Friday, October 26, 2007

Air India inquiry takes 007 turn with talk of 'rogue' secret agents

Ottawa: A former federal prosecutor has resurrected cloak-and-dagger theories about the 1985 Air India bombing, speculating that shadowy agents of the Indian secret service may have been involved in the affair.
Graham Pinos told the Air India inquiry Thursday that his information came from Mel Deschenes, former head of counter-terrorism for the Canadian Security Intelligence Service.
Pinos said Deschenes raised the topic in a conversation just four days before Air India Flight 182 went down with the loss of 329 lives.
He recalled that Deschenes - speaking over drinks beside a hotel pool in Los Angeles - told him "there are rogue elements of the Indian secret service operating in Canada in the East Indian community . . . the Sikh community."
"He also said they were non-responsive, they were out of control, those were his fears.

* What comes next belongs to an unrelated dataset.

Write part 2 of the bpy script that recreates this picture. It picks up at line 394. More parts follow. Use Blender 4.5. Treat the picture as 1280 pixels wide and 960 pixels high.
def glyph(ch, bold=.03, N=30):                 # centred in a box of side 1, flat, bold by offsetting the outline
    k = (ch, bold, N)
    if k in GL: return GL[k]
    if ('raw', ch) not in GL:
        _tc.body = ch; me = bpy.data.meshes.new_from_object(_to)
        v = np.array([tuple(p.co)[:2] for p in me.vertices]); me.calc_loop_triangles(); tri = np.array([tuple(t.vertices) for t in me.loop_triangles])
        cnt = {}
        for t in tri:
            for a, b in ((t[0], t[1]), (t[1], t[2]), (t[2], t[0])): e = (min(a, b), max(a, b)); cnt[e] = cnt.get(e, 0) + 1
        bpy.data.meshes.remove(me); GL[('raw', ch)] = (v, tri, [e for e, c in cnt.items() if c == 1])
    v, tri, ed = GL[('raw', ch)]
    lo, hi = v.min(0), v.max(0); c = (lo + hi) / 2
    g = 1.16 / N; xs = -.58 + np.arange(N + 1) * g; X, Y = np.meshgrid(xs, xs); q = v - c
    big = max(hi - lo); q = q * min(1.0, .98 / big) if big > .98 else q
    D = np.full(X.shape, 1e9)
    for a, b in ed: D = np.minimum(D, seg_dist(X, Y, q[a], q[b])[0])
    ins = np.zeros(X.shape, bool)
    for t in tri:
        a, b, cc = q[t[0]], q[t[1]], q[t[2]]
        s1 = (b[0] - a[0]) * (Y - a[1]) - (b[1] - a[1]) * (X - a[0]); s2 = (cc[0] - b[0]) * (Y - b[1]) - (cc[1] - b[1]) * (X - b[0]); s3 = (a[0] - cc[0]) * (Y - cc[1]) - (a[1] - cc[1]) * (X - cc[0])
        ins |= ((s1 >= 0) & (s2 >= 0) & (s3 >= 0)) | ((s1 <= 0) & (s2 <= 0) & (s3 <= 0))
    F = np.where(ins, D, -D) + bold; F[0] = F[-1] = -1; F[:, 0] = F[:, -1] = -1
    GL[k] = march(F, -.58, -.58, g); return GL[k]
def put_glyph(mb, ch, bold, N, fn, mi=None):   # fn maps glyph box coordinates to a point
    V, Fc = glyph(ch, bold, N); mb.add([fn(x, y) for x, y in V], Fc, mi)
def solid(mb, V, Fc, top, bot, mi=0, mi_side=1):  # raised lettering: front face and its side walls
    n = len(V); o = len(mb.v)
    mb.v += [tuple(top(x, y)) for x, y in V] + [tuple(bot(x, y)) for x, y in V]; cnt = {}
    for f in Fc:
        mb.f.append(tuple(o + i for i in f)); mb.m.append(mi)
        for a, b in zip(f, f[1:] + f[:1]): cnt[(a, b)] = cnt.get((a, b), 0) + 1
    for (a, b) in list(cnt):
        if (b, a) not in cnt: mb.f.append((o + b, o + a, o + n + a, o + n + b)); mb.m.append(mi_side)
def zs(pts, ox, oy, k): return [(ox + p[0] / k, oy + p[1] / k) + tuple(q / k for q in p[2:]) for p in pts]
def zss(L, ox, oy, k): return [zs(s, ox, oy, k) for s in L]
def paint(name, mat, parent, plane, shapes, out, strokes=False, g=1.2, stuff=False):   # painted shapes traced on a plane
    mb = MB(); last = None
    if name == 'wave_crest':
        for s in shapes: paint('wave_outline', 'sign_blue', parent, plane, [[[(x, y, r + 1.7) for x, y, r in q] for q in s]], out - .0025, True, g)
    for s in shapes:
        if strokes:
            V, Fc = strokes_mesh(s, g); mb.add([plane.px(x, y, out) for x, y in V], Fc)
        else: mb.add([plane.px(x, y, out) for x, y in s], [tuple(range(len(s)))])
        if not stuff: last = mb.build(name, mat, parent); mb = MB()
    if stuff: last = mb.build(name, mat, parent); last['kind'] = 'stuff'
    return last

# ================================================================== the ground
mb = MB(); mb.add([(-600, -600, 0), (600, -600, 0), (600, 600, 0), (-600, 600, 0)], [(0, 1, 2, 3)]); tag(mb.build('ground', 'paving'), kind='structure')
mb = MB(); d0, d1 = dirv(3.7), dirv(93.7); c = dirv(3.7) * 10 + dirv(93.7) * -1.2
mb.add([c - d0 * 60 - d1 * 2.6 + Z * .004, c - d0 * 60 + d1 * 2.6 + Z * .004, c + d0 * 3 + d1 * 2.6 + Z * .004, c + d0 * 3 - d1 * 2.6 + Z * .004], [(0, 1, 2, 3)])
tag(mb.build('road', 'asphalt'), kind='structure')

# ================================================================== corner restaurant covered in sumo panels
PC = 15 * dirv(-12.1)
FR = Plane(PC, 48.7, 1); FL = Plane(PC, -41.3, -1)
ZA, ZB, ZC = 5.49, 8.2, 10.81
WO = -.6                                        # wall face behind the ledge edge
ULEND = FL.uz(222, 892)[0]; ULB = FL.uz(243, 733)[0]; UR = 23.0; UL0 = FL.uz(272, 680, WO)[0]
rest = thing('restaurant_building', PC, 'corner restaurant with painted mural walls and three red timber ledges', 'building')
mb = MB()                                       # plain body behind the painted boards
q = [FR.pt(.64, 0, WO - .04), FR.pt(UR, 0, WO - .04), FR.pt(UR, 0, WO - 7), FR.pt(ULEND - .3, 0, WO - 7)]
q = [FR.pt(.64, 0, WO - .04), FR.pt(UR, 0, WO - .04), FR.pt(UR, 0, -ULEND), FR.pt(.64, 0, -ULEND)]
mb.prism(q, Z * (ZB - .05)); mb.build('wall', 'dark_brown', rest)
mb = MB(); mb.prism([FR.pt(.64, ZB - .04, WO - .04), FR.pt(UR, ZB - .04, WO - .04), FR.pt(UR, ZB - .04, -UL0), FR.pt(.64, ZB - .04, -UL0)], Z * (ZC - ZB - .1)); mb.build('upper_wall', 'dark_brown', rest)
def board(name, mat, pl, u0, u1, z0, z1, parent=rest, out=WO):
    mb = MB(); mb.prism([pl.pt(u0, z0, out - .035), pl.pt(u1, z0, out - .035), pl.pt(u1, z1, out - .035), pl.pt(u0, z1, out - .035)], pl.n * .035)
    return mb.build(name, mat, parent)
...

I didn't ask him any questions about it because I didn't have any knowledge or basis on which to ask."
Last May, Pinos testified that Deschenes told him during the same conversation that he feared unnamed extremists would one day bring down a plane. In retrospect, said Pinos, that seemed to indicate that CSIS had advance warning of the bombing but failed to head it off.
There was no mention, in the previous testimony, of any link to suspected secret agents from India. That was because Pinos was testifying in May under national security restrictions that have since been lifted.
On Thursday, Pinos said Deschenes was adamant that Indian agents were active in Canada, and added that he made the same point himself when he was questioned years later by a legal team headed by Len Daoust, a British Columbia special prosecutor.